The last couple of weeks, I have been juggling two assignments–the copyedit of an erotica novel and the proofread of a nonfiction book on Theodore Roosevelt. Neither were particularly difficult assignments, but together I needed to sit and edit for about eight hours a day, while being incredibly focused on fine details during every minute of that time. I had to build in breaks that didn’t involve reading. I used my sister’s faster computer to go to the A&E Web site and find some quick entertainment in a three-inch by three-inch window.

One of the new episodes that had been added was the pilot of Hoarders, a reality show that explores the world of compulsive hoarding, a topic I’ve been fascinated by since I don’t when–probably birth. www.aetv.com/hoarders/

My first novel The Collectors tackles this subject, but back when I was doing research on compulsive hoarding a few years ago, I could find barely anything: Ghosty Men by Franz Lidz, a memoir/biography of the author’s hoarding uncle combined with the story of the Collyer brothers–probably the best-known hoarders of all time; a two-page story on the Collyer brothers in New York: An Illustrated History; and a few homemade Web pages with so many typos and errors that I doubted the stories’ veracity.

How I wish Hoarders had existed then, which goes to the heart of hoarding, the why?, and treats the subjects humanely, not as crazy cat ladies. In the pilot episode, two people are treated–Linda and Steven, both highly intelligent individuals who have become trapped by their stuff. Steven seems to be crippled somewhat by disability, and most of his garbage appears to be recyclables (compulsive hoarders usually have a theme with their stuff). He’s paired with the better of the counselors, I think, and she and Steven come up with a mission statement for his clean-up: to have a home that will also be a spiritual place where Steven can nurture his soul. Steven has been homeless at times and wants to write his life story. Most of his day is spent outside of his apartment, where he has made friends with coffee shop patrons, storekeepers, and library clerks. He loves to read and learn and is shamed when his counselor/organizer finally makes it to his bathroom, discovering "stuff" covered in defecation, which must be disposed of by people wearing sanitation masks and using gloves and shovels.

Linda is divorced, her husband no long able to cope with her hoarding ways, and as part of their divorce settlement, the family house must be cleaned of her stuff and sold. Linda is shown interacting with her children, where she puts blame on them for leaving items at home when they moved and adding to the problem. The daughter recounts the shame she felt growing up and never being able to have anybody over. As Linda starts sorting through her stuff, she has breakdowns when confronting old possessions (an old baby outfit of one of her children), and her emotions, her memories, are attached to the object, making it almost impossible to get rid of anything.

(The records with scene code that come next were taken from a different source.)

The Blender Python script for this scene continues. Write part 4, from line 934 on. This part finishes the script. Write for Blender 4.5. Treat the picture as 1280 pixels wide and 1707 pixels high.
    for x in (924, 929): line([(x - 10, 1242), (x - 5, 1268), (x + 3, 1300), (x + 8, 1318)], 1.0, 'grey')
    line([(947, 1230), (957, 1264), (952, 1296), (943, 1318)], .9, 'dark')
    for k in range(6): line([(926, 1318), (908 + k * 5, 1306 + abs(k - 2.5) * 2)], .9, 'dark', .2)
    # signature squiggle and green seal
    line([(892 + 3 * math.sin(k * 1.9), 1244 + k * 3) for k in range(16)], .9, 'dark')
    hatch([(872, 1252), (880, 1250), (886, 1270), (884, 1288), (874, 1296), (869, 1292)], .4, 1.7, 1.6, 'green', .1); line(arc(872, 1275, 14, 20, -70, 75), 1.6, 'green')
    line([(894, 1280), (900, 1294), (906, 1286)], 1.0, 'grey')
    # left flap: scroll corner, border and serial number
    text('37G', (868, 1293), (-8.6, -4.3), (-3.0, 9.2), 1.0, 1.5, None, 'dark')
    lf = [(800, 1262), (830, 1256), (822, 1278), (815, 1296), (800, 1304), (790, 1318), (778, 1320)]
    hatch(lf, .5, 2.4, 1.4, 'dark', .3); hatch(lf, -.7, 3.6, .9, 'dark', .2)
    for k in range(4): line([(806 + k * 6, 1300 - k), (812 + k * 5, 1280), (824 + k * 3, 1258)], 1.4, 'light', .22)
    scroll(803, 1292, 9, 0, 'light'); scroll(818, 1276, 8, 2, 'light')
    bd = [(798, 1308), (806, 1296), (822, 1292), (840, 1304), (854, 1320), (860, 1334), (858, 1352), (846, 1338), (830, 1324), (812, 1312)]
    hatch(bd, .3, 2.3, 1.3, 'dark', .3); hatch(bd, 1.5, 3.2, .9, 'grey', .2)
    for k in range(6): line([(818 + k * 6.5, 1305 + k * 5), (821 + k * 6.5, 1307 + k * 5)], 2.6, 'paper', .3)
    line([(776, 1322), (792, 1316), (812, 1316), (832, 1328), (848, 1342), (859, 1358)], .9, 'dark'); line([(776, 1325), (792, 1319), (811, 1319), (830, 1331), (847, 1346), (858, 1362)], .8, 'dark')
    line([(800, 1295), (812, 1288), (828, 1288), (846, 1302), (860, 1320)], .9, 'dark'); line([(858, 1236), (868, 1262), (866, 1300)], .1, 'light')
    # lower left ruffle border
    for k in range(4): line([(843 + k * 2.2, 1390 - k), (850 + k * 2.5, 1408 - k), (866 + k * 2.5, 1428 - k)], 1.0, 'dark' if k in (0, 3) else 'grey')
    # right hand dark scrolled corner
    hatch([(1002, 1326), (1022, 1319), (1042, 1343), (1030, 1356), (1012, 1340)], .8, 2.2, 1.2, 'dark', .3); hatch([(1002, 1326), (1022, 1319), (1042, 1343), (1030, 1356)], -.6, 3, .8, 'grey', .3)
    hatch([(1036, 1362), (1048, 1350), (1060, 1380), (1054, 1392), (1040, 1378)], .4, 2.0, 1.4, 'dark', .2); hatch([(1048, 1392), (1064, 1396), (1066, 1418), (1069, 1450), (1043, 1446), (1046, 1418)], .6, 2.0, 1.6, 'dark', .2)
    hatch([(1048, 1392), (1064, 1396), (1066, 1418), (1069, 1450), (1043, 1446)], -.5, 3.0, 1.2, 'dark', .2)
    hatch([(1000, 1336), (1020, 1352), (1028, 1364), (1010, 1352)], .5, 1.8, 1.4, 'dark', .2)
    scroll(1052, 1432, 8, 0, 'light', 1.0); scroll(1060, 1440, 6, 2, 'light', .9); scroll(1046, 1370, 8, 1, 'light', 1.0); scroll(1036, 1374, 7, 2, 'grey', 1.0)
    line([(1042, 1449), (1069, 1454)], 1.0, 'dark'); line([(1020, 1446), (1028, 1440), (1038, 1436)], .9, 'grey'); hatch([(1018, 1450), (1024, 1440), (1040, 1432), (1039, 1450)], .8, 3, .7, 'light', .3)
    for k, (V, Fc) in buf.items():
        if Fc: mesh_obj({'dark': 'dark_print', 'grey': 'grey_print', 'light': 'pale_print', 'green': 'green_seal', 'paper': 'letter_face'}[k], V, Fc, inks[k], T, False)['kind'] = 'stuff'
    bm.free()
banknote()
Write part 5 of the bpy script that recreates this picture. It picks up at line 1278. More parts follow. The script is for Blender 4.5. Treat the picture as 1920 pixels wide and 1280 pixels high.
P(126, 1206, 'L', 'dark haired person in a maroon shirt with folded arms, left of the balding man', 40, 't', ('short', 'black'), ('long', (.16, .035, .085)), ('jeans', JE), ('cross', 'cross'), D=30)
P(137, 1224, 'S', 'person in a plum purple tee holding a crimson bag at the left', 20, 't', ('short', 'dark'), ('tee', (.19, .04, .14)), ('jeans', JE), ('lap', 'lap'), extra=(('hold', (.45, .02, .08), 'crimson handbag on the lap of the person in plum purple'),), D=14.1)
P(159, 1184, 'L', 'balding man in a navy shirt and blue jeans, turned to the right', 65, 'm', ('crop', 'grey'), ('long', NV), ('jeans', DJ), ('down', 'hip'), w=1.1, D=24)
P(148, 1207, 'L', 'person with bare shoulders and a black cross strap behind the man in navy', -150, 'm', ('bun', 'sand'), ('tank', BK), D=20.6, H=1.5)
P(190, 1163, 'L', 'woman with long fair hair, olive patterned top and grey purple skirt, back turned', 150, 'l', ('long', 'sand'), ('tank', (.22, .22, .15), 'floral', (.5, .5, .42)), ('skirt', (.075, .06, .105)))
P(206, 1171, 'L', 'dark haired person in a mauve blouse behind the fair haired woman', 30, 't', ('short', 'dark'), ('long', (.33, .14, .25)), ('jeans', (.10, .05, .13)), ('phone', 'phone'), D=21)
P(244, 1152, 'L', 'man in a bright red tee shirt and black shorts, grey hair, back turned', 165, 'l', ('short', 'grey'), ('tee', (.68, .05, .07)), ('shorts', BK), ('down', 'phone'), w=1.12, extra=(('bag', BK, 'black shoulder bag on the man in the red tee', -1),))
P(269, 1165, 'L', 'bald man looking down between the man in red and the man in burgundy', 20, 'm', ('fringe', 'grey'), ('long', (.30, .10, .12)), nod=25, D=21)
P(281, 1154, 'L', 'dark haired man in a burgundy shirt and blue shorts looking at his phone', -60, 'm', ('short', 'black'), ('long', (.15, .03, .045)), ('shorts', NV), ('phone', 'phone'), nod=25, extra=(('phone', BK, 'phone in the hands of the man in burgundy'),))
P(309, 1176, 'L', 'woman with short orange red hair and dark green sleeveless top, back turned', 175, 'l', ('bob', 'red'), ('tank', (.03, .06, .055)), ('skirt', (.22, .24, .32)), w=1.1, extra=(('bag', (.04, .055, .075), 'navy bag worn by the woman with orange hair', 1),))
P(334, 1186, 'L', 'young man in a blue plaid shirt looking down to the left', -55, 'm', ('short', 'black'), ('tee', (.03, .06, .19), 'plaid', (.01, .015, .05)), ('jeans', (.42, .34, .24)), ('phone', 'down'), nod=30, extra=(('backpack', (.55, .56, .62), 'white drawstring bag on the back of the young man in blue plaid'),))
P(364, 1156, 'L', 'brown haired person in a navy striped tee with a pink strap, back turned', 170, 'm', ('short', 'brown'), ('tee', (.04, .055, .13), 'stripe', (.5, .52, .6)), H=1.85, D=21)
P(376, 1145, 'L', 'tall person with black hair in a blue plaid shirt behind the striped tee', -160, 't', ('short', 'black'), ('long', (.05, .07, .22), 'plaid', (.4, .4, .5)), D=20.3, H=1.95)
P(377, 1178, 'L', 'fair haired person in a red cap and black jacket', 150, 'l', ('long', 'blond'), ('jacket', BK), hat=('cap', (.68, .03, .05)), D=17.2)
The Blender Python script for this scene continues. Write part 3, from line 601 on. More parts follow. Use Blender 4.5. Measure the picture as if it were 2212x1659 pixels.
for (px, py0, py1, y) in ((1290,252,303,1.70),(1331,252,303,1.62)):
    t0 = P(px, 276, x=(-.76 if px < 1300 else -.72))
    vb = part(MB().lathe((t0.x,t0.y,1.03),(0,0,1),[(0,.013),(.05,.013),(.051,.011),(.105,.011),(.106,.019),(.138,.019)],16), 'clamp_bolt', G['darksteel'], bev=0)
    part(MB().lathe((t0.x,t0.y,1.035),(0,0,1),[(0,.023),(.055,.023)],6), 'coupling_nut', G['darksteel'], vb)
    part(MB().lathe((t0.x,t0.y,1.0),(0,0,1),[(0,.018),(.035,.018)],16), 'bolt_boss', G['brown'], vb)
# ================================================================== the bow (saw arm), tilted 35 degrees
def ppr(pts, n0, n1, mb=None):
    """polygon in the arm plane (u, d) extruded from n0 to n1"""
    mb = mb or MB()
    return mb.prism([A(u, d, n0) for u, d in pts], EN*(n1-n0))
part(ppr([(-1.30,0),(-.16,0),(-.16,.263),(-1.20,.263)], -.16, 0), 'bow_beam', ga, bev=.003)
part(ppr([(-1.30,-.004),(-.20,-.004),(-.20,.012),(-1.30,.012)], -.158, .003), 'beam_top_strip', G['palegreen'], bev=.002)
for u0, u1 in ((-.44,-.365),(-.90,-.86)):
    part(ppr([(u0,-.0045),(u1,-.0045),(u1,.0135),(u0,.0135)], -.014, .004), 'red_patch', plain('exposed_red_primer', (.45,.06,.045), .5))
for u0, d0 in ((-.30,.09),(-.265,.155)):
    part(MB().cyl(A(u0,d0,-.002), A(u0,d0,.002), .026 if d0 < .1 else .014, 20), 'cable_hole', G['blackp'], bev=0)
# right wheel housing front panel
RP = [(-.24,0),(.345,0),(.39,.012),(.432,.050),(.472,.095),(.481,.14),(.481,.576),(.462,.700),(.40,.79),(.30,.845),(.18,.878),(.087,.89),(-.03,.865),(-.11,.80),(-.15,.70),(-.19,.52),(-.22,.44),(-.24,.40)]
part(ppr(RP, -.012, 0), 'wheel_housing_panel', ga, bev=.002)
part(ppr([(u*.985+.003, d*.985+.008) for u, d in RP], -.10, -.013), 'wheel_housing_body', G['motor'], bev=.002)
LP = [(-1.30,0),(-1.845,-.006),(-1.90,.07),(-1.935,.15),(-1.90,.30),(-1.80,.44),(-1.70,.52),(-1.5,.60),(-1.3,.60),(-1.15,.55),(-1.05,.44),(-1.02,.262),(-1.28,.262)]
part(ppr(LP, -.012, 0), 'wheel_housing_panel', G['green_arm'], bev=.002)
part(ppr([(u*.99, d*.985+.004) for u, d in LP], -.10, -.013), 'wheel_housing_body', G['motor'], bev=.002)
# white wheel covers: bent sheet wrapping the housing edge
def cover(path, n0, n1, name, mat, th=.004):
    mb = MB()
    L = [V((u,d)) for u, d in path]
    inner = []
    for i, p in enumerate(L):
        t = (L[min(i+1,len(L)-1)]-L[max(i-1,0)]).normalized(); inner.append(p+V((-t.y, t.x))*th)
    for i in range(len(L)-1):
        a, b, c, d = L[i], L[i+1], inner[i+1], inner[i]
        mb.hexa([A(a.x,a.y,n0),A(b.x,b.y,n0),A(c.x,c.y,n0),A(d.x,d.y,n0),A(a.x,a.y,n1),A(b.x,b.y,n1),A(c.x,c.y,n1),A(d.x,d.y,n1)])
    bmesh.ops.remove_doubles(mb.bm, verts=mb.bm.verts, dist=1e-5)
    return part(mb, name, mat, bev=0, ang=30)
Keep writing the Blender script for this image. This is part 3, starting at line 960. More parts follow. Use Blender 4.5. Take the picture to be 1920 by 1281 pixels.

Very rarely is there a success story with compulsive hoarding–and the follow-up text for each of these episodes show this. I would say that maybe two out of every ten participants are able to make any progress in their compulsive hoarding, and these are out of the hoarders that willingly seek out help. After watching each of these episodes, I feel a major depression come over me. Compulsive hoarding springs from obsessive-compulsive disorder, and it’s tragic to see these people with such potential choked by their possessions and only having relationships with things rather than others. I guess the things have never hurt or abandoned them like people have.